In all likelihood, fewer people know Tanner Lacy than know his van. Its brightly colored exterior, a mural of a scenic landscape, has led some Hillsboro residents to dub it the “hippie van.”

“Everybody in town seems to know my van,” Lacy said. “When people ask where I live, I say by the hippie van.”

For the last 10 years, Lacy has driven his 1969 Dodge A-100 Tradesman.

“Her name is “Olga,” Lacy said. “She’s named after a character in the Tarzan books my brother and I read when we were kids.”

However, Olga hasn’t always been the “hippie van.” When he purchased her, the outside was a faded “calf-scour green” with a white stripe on each side.

Changing her paint to a yellow body with black stripe, Lacy’s first attempt to repaint Olga earned her the title “bumblebee,” but that incarnation didn’t satisfy.

Lacy thought Olga would make an opportune canvas to commemorate his favorite place in the world, a panoramic stretch of Canadian countryside in Stanley Mission, Saskatchewan, where the Holy Trinity Anglican Church rests.

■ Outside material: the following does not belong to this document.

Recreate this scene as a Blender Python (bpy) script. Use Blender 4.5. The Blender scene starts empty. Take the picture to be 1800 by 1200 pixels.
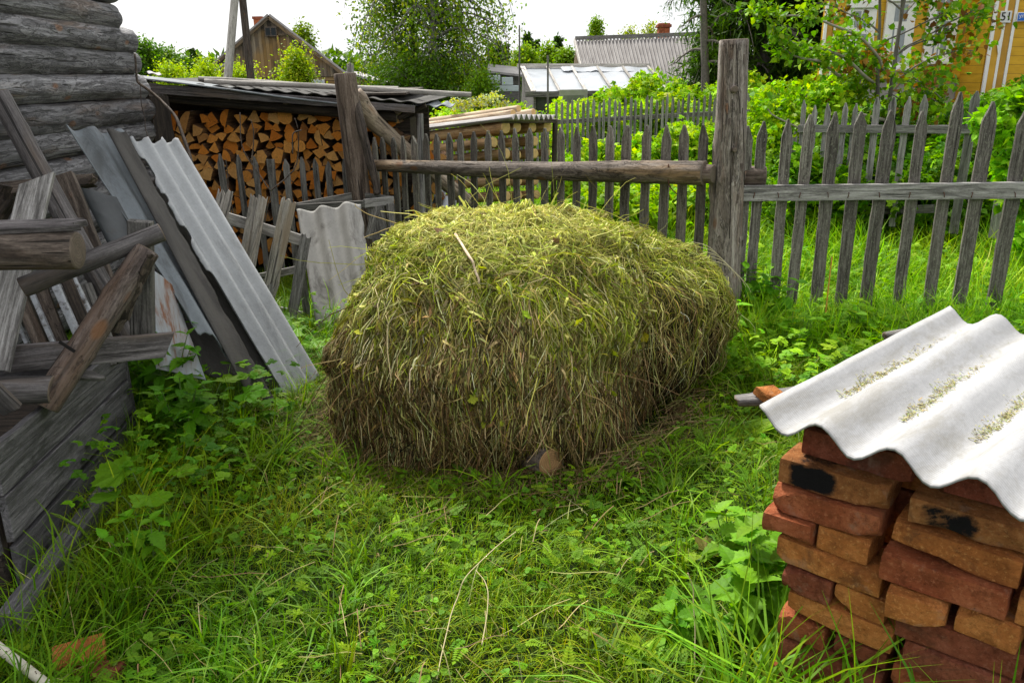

“It’s the oldest standing building in the area,” Lacy said. “It’s just a beautiful place. I go up there in the summers and work with the Cree Indians.”

Olga has always been a home away from home for Lacy, and she was his primary residence while he worked at a ranch in Colorado near the Kansas border.

In the winter of 2006, Lacy and Olga had some snowy adventures.

“I was driving back to the ranch on a muddy road in a blizzard, and Olga does pretty well in mud until it gets up to her axels, but it got deep and we got stuck,” he said. “So we stayed there for a time, and I almost froze to death.”

Olga’s heater wasn’t working well, so Lacy tried to stay warm in a sleeping bag, but his water bottle leaked and the moisture made him colder.

To combat the icy chill, he improvised a miniature stove by putting a burning candle inside of an empty ravioli can and placing a perforated metal coffee tin over the top.

“I huddled over it and it kept me warm pretty good until a fella who had went the wrong way down the road I was on found me,” Lacy said. “Later, I came back and tried to get it out of the mud, but that mud was like sandstone and it stopped a tractor, so we had to use a bale fork to pull it up and it ripped my front brake lines loose.”

During another snowstorm that winter, Lacy hit a patch of ice and tipped Olga onto a snowdrift near Walsh, Colorado.

“The snow was pretty deep, so it didn’t hurt her,” he said. “We kind of just sat there at a 45-degree angle. I didn’t have anything better to do so I played my acoustic guitar a while.”

Eventually he got out of the van, put his shoulder in its side, and managed to push Olga back onto all fours before returning to the ranch.

When Olga and Lacy aren’t off adventuring she serves primarily as a work vehicle.

Lacy is a bus driver and lunchroom attendant at Hillsboro Elementary School, but he also finds a variety of carpentry, ranching, and farming jobs in the summer for which Olga’s assistance is needed.

What Olga lacks in modern features, she makes up for in personality.

“It’s about time to replace the windshield,” Lacy said. “I used to listen to Christian rock and old country in here until it leaked and my radio went out.”

Olga’s interior is an organized clutter of tools, supplies, and useful items. The walls are avocado green and the cab space is long enough to transport Lacy’s kayak.

Early in his relationship with Olga, Lacy added an army cot from a World War II Japanese American internment camp in southern Colorado.

Olga’s glove box is missing, but her motor was revamped recently. She also has tiny slits in the floor through which the road is visible when Lacy drives.

He said his wife, Hannah, sometimes has nightmares about Olga’s ability to get them places.

However, before they married Hannah told friends that she would choose “Tanner, his van, and a Bible” if she could only take three things with her to a desert island.

Hannah said, “I know what he has in that van. He has water, and tools, and a cot, and the man always has pliers and a knife on his belt. He can hunt and build, and I want to survive.”